Humanitarian Communication in Person-to-Person Online Microfinance (original) (raw)

Using the example of microfinance – the provision of small-scale financial services to poor people – we argue for a form of everyday humanitarianism that constitutes Northern publics as microfinance supporters. This humanitarianism works through the mobilization of affective investments, which are financial, social and emotional commitments to distant others to alleviate their poverty through microloans. Within this economy of affect, microfinance appeals to its supporters through images of smiling women entrepreneurs, through its obligatory success story of development with the help of microenterprise, and through mediated encounters with micro-borrowers through online lending platforms. One of the most successful of these websites, particularly in the US, has been Kiva.org, which was established in San Francisco in 2005 and has since grown to include more than 1 million lenders and borrowers, facilitating loans of more than 600 million US dollars.
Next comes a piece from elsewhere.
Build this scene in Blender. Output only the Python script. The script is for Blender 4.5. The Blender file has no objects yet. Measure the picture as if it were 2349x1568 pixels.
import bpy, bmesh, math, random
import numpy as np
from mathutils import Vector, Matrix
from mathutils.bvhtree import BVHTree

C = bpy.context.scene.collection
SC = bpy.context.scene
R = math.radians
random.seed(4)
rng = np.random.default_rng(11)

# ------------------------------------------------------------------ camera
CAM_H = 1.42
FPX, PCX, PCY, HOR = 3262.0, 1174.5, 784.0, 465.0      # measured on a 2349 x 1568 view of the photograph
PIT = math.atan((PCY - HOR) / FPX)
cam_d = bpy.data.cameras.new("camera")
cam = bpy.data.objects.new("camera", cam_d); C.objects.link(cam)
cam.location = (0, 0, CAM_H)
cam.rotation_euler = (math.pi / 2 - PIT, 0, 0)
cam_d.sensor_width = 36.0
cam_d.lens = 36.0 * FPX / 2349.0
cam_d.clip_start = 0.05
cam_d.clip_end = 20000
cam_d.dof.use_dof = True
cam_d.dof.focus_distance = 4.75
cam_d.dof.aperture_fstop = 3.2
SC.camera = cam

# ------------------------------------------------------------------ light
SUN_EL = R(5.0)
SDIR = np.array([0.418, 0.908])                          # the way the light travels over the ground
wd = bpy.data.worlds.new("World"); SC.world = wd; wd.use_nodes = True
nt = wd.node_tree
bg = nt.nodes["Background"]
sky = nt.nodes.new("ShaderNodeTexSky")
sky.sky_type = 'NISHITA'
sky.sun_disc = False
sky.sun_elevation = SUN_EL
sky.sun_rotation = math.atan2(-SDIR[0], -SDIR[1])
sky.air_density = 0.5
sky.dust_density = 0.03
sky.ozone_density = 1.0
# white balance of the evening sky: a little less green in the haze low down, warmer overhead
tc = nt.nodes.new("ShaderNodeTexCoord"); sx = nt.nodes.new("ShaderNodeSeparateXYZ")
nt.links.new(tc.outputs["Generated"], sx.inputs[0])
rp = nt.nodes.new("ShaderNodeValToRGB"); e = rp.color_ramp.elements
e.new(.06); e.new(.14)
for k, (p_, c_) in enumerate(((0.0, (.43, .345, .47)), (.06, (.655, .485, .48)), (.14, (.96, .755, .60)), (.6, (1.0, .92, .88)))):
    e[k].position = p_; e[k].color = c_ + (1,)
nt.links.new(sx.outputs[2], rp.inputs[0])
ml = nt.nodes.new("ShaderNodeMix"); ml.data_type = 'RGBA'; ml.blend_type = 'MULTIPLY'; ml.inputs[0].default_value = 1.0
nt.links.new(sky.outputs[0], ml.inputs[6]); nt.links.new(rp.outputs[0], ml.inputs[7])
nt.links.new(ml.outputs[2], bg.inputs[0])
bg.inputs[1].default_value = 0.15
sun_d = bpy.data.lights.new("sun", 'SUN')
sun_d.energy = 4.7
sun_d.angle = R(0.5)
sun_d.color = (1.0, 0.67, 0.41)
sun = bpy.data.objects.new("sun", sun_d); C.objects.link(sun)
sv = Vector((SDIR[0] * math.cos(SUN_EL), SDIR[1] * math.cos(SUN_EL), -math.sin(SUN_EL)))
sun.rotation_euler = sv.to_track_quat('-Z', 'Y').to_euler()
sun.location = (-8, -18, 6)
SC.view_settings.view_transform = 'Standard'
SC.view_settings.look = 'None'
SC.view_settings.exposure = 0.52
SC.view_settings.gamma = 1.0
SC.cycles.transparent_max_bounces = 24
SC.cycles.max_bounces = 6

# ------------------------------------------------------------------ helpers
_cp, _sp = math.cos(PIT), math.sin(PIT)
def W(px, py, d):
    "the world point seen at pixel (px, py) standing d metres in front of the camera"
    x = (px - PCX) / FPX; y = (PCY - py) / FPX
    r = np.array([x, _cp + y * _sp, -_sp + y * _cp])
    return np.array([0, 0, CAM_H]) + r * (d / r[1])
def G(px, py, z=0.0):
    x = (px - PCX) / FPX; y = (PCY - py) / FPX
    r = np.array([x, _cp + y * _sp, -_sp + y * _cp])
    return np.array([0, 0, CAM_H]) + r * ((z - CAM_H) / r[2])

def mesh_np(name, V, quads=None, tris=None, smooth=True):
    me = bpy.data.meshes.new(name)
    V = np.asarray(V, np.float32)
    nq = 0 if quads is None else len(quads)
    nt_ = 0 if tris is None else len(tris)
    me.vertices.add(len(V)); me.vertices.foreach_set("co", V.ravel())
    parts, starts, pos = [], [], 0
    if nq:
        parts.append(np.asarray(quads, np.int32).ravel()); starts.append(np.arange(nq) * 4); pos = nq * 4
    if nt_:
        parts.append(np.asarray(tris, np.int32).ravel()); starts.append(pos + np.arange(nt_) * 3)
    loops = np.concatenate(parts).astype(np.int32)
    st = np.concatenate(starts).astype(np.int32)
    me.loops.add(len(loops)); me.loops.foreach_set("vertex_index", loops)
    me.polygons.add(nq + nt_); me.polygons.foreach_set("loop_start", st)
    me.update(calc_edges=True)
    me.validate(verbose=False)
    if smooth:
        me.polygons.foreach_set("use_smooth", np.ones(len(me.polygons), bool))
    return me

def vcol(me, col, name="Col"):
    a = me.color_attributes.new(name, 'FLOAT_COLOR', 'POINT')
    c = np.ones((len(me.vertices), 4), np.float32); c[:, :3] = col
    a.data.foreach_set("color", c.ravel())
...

In our presentation, we compare the mediated space created on the Kiva.org website with the seemingly more direct and personal – albeit still technologically-linked – connections established via Kiva Zip, which is a mobile phone platform that lets lenders communicate directly with their borrowers in the US and Kenya. Examining the interactions among lenders and borrowers on the website and on the zip platform, we analyse the affordances of mobile technologies for affective investment and for everyday humanitarian communication.